Hi Kas, I'm happy and I'm not partnered up. My last words to my ex were, "I'm thankful I met you to discover what love is and have our amazing adventures, even if I wish we could continue them." I post during the hard moments--the sour hour when I awake, when I get a text from my ex. In-between I'm calm and happy. If Facebook and photo albums show mostly our happy moments, I propose that support forums show mostly our sad moments. I judge my days more happy than sad between my kids and career.

PS - Some comments I've received have been tremendously helpful when my calm breaks down--your support, May's pointing out I don't need external validation for work I know I did well, and AnotherStander prompting me to re-write why my ex and I (as-is) are never, ever, ever getting back together.

Originally Posted by kas99
Work is killing me today.

My work is a source of joy and fulfillment. Is there another career you'd enjoy more? I do set boundaries. Last Wednesday I worked hard down to the wire--5:59pm. Then I stopped completely until today.

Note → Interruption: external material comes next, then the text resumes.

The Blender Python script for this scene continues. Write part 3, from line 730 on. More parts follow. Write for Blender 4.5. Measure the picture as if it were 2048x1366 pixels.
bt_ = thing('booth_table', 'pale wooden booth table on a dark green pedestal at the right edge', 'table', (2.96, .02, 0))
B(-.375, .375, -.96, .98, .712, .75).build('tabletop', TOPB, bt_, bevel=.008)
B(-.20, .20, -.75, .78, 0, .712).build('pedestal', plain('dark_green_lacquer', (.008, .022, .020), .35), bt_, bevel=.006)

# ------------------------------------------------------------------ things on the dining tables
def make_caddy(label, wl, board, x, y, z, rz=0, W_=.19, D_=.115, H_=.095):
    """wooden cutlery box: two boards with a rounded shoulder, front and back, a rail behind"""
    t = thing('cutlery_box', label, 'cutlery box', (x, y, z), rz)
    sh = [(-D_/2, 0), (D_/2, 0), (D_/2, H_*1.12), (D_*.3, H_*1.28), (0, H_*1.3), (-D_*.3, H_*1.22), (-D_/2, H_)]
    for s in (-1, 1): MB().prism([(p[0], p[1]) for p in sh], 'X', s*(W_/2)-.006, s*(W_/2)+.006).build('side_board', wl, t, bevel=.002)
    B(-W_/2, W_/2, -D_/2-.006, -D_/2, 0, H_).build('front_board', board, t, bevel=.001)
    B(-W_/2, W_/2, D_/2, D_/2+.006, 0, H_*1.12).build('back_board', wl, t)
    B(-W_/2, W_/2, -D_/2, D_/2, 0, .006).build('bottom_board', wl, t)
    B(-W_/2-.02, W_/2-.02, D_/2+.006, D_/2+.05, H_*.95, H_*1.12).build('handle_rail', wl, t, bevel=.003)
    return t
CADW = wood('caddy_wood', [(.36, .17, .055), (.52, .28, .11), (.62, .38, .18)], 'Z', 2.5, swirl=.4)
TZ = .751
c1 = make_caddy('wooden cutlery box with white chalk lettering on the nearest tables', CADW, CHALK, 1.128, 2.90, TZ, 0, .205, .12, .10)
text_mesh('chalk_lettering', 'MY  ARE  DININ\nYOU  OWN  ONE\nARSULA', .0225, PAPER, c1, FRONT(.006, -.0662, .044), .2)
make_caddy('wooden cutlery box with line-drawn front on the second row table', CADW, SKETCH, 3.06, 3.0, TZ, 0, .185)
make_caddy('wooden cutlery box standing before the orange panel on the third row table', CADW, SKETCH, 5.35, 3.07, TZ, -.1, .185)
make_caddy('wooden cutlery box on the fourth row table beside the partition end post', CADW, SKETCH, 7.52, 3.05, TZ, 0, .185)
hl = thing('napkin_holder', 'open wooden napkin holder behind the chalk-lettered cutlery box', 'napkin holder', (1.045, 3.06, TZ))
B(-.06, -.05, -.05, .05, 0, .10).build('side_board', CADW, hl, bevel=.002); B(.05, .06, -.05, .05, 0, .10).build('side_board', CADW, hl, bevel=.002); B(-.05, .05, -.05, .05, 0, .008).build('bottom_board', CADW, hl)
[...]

Originally Posted by kas99
I’ve got kids who need me and I just can’t date. I know people do it but I won’t.

Dating can be achieved without impacting the kids on lunch breaks, when going out to get exercise, and after the kids go to bed. I know plenty of full-time moms who date. Of course, you should only date if and when you feel like it! Nothing wrong with choosing to stay single. I know single moms in that camp, too.

::Hugs:: and wishing you well. I hope your day brightens!